-- Start Stored data --
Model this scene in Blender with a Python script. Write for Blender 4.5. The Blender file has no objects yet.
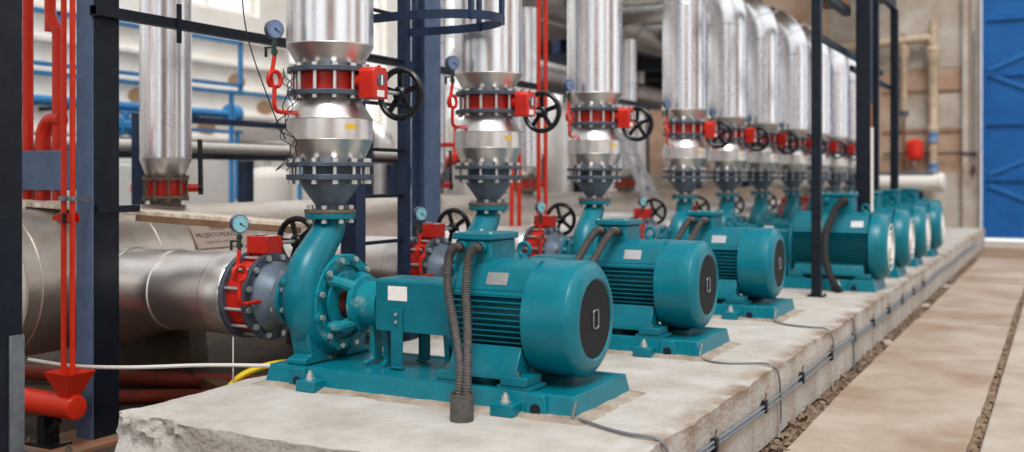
import bpy, bmesh, math, random
from mathutils import Vector, Matrix, noise
PI = math.pi
random.seed(7)
scn = bpy.context.scene
COL = scn.collection
def V(*a): return Vector(a)

# ------------------------------------------------------------------ materials
def rgb(r, g, b):
    f = lambda c: (c / 255 / 12.92) if c / 255 <= .04045 else ((c / 255 + .055) / 1.055) ** 2.4
    return (f(r), f(g), f(b), 1)

def mat(name, col, rough=.5, metal=0., col2=None, scale=6., amt=.5, bump=0., bscale=40., coat=0., detail=4, stretch=None, rvar=0.):
    m = bpy.data.materials.new(name); m.use_nodes = True
    nt = m.node_tree; N = nt.nodes; L = nt.links
    b = N['Principled BSDF']
    b.inputs['Roughness'].default_value = rough
    b.inputs['Metallic'].default_value = metal
    b.inputs['Coat Weight'].default_value = coat * .4
    b.inputs['Specular IOR Level'].default_value = .3 if metal < .3 else .5
    b.inputs['Coat Roughness'].default_value = .15
    c = rgb(*col)
    b.inputs['Base Color'].default_value = c
    tc = N.new('ShaderNodeTexCoord'); mp = N.new('ShaderNodeMapping')
    L.new(tc.outputs['Object'], mp.inputs['Vector'])
    if stretch: mp.inputs['Scale'].default_value = stretch
    if col2 is not None:
        n = N.new('ShaderNodeTexNoise'); n.inputs['Scale'].default_value = scale; n.inputs['Detail'].default_value = detail
        n.inputs['Roughness'].default_value = .65
        L.new(mp.outputs['Vector'], n.inputs['Vector'])
        r = N.new('ShaderNodeValToRGB')
        r.color_ramp.elements[0].position = max(0, .62 - amt * .5); r.color_ramp.elements[0].color = c
        r.color_ramp.elements[1].position = min(1, .72); r.color_ramp.elements[1].color = rgb(*col2)
        L.new(n.outputs['Fac'], r.inputs['Fac']); L.new(r.outputs['Color'], b.inputs['Base Color'])
    if rvar:
        n3 = N.new('ShaderNodeTexNoise'); n3.inputs['Scale'].default_value = 5
        L.new(mp.outputs['Vector'], n3.inputs['Vector'])
        mr = N.new('ShaderNodeMapRange'); mr.inputs['To Min'].default_value = max(.02, rough - rvar); mr.inputs['To Max'].default_value = rough + rvar
        L.new(n3.outputs['Fac'], mr.inputs['Value']); L.new(mr.outputs['Result'], b.inputs['Roughness'])
    if bump:
        n2 = N.new('ShaderNodeTexNoise'); n2.inputs['Scale'].default_value = bscale; n2.inputs['Detail'].default_value = 5
        L.new(mp.outputs['Vector'], n2.inputs['Vector'])
        bp = N.new('ShaderNodeBump'); bp.inputs['Strength'].default_value = bump; bp.inputs['Distance'].default_value = .02
        L.new(n2.outputs['Fac'], bp.inputs['Height']); L.new(bp.outputs['Normal'], b.inputs['Normal'])
    return m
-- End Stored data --
● **Your objective**: Omit pictures; set down the rest of the material word for word.

● **Solution for this exercise**:
Model this scene in Blender with a Python script. Write for Blender 4.5. The Blender file has no objects yet.
import bpy, bmesh, math, random
from mathutils import Vector, Matrix, noise
PI = math.pi
random.seed(7)
scn = bpy.context.scene
COL = scn.collection
def V(*a): return Vector(a)

# ------------------------------------------------------------------ materials
def rgb(r, g, b):
    f = lambda c: (c / 255 / 12.92) if c / 255 <= .04045 else ((c / 255 + .055) / 1.055) ** 2.4
    return (f(r), f(g), f(b), 1)

def mat(name, col, rough=.5, metal=0., col2=None, scale=6., amt=.5, bump=0., bscale=40., coat=0., detail=4, stretch=None, rvar=0.):
    m = bpy.data.materials.new(name); m.use_nodes = True
    nt = m.node_tree; N = nt.nodes; L = nt.links
    b = N['Principled BSDF']
    b.inputs['Roughness'].default_value = rough
    b.inputs['Metallic'].default_value = metal
    b.inputs['Coat Weight'].default_value = coat * .4
    b.inputs['Specular IOR Level'].default_value = .3 if metal < .3 else .5
    b.inputs['Coat Roughness'].default_value = .15
    c = rgb(*col)
    b.inputs['Base Color'].default_value = c
    tc = N.new('ShaderNodeTexCoord'); mp = N.new('ShaderNodeMapping')
    L.new(tc.outputs['Object'], mp.inputs['Vector'])
    if stretch: mp.inputs['Scale'].default_value = stretch
    if col2 is not None:
        n = N.new('ShaderNodeTexNoise'); n.inputs['Scale'].default_value = scale; n.inputs['Detail'].default_value = detail
        n.inputs['Roughness'].default_value = .65
        L.new(mp.outputs['Vector'], n.inputs['Vector'])
        r = N.new('ShaderNodeValToRGB')
        r.color_ramp.elements[0].position = max(0, .62 - amt * .5); r.color_ramp.elements[0].color = c
        r.color_ramp.elements[1].position = min(1, .72); r.color_ramp.elements[1].color = rgb(*col2)
        L.new(n.outputs['Fac'], r.inputs['Fac']); L.new(r.outputs['Color'], b.inputs['Base Color'])
    if rvar:
        n3 = N.new('ShaderNodeTexNoise'); n3.inputs['Scale'].default_value = 5
        L.new(mp.outputs['Vector'], n3.inputs['Vector'])
        mr = N.new('ShaderNodeMapRange'); mr.inputs['To Min'].default_value = max(.02, rough - rvar); mr.inputs['To Max'].default_value = rough + rvar
        L.new(n3.outputs['Fac'], mr.inputs['Value']); L.new(mr.outputs['Result'], b.inputs['Roughness'])
    if bump:
        n2 = N.new('ShaderNodeTexNoise'); n2.inputs['Scale'].default_value = bscale; n2.inputs['Detail'].default_value = 5
        L.new(mp.outputs['Vector'], n2.inputs['Vector'])
        bp = N.new('ShaderNodeBump'); bp.inputs['Strength'].default_value = bump; bp.inputs['Distance'].default_value = .02
        L.new(n2.outputs['Fac'], bp.inputs['Height']); L.new(bp.outputs['Normal'], b.inputs['Normal'])
    return m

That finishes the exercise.